§ **Material for the task**:
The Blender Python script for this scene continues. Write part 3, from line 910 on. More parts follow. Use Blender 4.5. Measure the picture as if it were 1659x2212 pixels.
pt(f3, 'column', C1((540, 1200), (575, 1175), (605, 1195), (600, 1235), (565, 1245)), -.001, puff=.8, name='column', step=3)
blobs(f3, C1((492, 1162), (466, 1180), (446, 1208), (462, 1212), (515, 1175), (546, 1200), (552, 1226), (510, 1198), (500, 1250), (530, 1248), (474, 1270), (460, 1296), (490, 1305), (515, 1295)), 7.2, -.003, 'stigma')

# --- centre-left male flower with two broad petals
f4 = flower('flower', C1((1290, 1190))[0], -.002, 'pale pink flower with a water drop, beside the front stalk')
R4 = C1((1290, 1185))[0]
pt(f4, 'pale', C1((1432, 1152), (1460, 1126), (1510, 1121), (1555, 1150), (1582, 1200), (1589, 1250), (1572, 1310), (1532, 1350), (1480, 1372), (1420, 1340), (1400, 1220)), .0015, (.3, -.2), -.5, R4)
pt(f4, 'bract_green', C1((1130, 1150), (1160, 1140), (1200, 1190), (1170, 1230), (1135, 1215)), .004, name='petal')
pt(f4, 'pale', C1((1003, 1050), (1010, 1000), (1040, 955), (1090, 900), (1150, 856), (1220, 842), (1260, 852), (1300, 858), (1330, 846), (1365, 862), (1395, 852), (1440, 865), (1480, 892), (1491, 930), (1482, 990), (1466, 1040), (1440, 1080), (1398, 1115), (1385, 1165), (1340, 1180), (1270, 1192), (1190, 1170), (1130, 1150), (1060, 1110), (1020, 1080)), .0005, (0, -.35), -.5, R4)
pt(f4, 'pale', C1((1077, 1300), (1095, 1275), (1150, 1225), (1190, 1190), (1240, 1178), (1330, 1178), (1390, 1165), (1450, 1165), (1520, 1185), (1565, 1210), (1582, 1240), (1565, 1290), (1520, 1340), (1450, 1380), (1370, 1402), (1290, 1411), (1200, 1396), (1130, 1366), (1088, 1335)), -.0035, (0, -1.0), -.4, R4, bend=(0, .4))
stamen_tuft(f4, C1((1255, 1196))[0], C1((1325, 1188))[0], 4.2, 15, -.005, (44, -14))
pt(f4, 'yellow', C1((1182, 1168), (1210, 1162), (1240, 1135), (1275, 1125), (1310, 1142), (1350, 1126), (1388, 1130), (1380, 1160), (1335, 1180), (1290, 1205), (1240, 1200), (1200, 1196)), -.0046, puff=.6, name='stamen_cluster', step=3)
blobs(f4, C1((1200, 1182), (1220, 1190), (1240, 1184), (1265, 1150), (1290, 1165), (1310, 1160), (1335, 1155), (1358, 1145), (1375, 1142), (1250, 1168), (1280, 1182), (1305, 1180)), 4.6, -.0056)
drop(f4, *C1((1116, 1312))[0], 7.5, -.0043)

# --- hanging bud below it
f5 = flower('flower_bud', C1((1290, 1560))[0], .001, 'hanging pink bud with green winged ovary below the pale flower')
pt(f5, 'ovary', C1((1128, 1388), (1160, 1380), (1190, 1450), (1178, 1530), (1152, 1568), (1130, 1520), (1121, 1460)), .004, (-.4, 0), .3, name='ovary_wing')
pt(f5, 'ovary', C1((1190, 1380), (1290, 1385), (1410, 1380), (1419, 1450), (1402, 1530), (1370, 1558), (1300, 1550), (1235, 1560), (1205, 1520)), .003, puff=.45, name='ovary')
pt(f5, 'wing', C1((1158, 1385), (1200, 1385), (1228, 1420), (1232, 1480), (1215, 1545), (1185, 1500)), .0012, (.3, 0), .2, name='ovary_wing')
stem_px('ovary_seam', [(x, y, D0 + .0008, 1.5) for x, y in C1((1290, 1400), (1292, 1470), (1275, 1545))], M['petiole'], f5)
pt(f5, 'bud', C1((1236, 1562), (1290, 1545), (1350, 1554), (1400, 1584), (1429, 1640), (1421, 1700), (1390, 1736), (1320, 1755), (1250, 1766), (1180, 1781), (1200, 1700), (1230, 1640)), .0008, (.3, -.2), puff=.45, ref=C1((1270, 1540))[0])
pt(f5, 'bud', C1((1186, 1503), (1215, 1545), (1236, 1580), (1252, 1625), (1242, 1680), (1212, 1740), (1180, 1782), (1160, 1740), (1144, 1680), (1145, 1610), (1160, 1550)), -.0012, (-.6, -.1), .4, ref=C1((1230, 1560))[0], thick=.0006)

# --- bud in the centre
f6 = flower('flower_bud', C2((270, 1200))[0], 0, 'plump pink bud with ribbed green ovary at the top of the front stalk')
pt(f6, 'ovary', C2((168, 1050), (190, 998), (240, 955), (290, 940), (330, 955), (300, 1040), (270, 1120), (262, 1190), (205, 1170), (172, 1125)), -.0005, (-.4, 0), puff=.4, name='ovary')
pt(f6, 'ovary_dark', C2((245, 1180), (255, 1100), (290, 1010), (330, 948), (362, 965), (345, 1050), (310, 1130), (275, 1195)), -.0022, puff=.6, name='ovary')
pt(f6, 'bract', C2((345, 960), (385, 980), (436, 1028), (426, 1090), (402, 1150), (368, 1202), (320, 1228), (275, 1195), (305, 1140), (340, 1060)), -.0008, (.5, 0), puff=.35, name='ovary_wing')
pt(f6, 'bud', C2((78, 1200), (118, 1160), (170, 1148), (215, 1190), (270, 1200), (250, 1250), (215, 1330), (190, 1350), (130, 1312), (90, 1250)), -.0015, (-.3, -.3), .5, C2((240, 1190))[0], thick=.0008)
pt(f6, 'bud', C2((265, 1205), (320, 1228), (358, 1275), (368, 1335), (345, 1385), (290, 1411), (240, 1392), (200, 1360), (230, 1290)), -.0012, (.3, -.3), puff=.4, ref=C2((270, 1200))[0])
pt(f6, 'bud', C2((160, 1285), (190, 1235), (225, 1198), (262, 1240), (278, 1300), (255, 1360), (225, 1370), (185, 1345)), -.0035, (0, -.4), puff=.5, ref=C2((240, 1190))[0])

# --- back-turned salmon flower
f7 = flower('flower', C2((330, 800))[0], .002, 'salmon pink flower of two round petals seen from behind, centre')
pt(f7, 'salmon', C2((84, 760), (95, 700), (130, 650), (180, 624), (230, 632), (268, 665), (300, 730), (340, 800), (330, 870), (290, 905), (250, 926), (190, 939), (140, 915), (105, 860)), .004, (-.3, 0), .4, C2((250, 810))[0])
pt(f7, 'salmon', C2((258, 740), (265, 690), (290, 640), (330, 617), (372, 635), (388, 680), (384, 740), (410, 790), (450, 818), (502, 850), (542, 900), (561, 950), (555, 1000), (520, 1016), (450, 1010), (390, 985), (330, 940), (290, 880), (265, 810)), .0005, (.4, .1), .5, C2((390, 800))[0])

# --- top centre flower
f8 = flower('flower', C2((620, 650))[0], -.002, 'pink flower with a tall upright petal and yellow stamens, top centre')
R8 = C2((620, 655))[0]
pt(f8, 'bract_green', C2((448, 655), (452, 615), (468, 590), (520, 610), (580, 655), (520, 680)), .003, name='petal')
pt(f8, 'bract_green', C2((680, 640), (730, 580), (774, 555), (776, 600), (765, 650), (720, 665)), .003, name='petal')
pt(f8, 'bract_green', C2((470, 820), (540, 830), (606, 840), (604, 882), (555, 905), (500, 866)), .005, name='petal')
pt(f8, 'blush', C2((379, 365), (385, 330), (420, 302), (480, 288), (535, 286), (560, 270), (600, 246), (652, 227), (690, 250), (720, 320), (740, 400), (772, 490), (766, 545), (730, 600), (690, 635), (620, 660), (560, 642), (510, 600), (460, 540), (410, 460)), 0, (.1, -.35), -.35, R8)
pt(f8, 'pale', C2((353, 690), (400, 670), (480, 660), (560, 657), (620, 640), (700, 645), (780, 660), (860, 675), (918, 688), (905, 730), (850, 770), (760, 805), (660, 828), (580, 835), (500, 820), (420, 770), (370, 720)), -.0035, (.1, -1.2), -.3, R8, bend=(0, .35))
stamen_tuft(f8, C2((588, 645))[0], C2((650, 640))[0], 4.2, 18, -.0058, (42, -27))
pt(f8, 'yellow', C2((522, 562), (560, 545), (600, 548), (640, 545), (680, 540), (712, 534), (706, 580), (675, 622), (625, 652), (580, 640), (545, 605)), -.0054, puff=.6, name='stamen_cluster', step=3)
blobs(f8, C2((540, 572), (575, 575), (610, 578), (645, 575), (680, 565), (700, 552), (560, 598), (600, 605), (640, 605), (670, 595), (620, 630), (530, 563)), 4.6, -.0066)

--

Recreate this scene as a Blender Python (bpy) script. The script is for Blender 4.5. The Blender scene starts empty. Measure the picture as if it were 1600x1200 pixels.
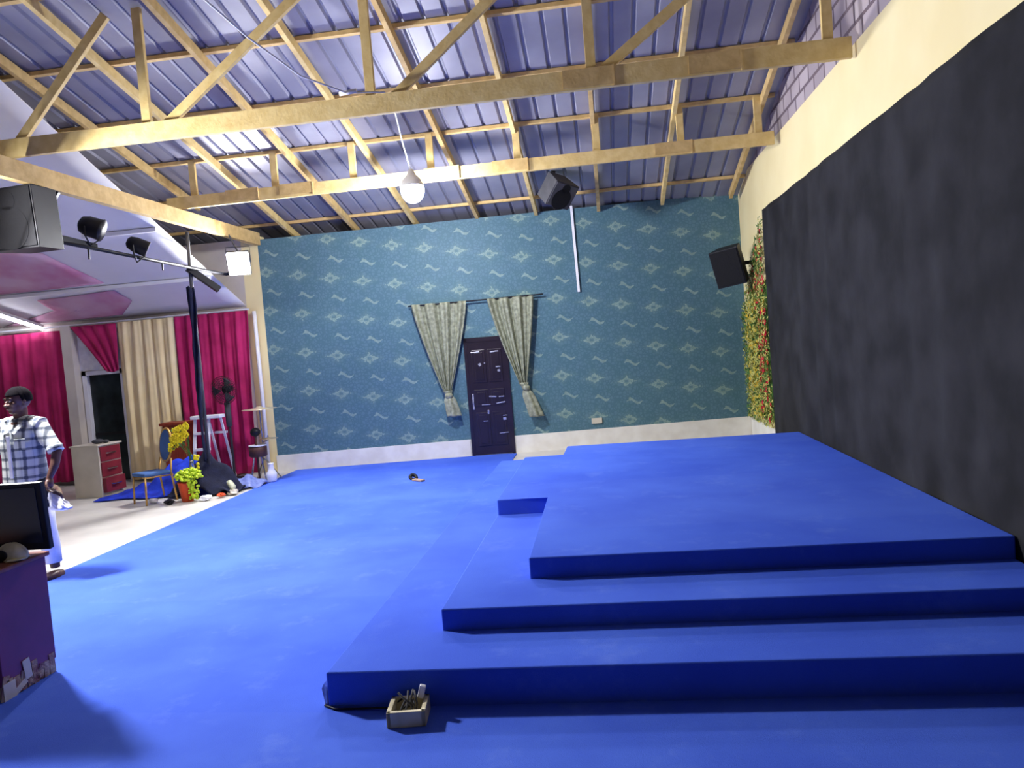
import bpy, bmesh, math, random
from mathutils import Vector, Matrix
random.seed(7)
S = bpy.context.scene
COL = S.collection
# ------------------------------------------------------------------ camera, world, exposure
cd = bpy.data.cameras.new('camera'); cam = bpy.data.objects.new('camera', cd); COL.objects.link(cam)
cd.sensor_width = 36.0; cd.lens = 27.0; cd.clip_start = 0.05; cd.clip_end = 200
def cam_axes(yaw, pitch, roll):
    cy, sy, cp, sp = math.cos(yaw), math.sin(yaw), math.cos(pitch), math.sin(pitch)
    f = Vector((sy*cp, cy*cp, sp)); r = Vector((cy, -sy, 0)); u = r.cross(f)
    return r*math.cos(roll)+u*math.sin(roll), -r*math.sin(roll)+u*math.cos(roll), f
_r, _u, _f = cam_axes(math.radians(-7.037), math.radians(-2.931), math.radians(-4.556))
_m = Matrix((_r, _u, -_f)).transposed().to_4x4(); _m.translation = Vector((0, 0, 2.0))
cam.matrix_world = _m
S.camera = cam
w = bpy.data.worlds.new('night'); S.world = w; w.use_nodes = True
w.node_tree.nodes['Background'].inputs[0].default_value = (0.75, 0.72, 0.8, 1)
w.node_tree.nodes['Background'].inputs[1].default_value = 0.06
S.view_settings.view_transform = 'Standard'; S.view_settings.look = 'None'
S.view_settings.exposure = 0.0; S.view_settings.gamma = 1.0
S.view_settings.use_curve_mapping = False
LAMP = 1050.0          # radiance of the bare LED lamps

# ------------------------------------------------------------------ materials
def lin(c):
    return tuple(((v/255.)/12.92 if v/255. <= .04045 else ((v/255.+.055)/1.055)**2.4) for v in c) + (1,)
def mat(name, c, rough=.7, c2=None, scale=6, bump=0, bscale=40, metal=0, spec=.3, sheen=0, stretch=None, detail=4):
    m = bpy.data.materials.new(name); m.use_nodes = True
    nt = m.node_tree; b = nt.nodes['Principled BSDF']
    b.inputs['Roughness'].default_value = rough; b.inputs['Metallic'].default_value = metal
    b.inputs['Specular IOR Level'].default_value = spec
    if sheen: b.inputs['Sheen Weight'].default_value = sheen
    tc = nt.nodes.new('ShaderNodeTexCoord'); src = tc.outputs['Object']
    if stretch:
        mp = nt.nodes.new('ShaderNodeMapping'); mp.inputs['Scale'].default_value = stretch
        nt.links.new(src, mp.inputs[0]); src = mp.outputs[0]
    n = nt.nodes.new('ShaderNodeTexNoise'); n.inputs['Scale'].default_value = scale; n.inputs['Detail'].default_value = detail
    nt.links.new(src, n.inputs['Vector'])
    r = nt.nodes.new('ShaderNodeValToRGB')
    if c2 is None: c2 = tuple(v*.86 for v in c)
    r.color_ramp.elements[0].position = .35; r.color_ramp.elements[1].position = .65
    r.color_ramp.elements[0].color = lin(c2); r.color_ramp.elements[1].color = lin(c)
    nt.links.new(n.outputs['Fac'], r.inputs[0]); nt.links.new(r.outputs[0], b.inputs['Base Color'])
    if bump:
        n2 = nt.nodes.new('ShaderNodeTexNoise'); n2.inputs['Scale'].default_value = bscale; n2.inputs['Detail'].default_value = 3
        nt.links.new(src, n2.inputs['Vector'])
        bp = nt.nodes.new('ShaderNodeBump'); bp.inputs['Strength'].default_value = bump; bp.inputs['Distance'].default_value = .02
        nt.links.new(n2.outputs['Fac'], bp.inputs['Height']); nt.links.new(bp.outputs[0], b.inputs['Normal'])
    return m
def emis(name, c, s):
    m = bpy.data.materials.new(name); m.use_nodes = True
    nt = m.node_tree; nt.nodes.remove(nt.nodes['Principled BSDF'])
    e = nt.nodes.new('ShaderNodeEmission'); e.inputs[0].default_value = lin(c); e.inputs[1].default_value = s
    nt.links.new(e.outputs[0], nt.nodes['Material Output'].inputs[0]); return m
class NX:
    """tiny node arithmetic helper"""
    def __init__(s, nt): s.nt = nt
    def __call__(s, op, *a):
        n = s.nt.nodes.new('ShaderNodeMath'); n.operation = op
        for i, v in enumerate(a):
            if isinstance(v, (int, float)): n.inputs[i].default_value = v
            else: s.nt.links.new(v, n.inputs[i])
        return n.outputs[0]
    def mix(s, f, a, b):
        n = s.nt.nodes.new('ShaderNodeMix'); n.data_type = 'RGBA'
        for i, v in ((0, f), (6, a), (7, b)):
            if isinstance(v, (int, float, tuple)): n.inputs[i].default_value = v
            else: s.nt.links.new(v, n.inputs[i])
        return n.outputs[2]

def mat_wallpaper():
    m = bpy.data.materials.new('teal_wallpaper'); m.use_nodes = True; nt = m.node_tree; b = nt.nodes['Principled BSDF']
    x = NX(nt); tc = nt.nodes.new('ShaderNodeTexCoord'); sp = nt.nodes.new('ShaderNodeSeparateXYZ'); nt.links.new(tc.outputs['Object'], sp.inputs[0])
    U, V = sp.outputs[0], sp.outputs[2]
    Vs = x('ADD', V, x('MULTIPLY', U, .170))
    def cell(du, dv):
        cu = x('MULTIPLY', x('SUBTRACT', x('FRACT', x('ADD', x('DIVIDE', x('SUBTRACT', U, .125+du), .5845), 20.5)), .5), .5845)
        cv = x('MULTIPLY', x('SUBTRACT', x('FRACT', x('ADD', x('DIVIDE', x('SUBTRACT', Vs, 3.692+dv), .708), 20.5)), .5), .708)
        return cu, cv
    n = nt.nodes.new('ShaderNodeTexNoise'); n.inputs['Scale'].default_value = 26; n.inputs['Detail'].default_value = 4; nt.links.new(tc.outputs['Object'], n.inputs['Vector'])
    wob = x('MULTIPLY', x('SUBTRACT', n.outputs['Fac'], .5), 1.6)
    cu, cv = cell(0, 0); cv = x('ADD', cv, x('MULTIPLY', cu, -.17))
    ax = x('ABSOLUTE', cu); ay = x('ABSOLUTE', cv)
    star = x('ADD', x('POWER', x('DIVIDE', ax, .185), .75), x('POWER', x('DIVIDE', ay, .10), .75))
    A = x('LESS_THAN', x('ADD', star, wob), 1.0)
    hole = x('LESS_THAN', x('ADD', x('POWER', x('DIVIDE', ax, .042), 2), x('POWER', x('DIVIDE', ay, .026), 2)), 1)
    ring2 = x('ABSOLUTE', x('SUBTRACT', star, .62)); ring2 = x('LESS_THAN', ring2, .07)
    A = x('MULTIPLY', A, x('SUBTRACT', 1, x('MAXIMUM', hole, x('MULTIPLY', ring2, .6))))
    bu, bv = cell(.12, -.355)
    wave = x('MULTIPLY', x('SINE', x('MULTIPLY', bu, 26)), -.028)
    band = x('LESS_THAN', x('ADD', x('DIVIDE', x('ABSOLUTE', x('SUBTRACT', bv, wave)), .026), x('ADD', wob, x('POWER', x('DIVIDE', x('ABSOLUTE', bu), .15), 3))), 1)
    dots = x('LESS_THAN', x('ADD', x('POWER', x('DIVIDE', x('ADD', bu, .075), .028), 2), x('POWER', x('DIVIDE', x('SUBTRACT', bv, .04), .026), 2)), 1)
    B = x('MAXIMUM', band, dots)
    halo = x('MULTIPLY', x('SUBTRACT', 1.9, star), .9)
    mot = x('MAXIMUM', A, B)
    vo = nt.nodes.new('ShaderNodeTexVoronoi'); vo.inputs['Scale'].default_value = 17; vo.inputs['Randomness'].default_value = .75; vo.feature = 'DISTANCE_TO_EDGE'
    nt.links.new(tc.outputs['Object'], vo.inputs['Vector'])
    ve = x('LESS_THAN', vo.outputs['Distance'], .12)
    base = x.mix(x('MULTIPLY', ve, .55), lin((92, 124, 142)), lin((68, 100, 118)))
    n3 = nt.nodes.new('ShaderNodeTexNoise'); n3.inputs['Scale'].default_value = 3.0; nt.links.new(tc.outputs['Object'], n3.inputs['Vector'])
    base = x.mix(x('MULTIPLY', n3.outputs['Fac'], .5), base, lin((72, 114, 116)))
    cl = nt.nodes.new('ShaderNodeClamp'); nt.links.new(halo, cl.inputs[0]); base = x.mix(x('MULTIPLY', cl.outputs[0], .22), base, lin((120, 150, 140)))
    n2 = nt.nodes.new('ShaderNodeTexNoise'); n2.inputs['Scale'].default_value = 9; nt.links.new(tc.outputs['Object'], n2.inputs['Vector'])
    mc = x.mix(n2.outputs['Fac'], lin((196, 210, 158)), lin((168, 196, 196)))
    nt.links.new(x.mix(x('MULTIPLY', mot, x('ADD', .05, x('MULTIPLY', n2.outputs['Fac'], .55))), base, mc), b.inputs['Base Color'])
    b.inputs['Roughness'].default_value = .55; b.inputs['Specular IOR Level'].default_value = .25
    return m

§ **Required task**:
The answer is a single number: how many lines include the word "Python"?

§ **Complete answer**:
2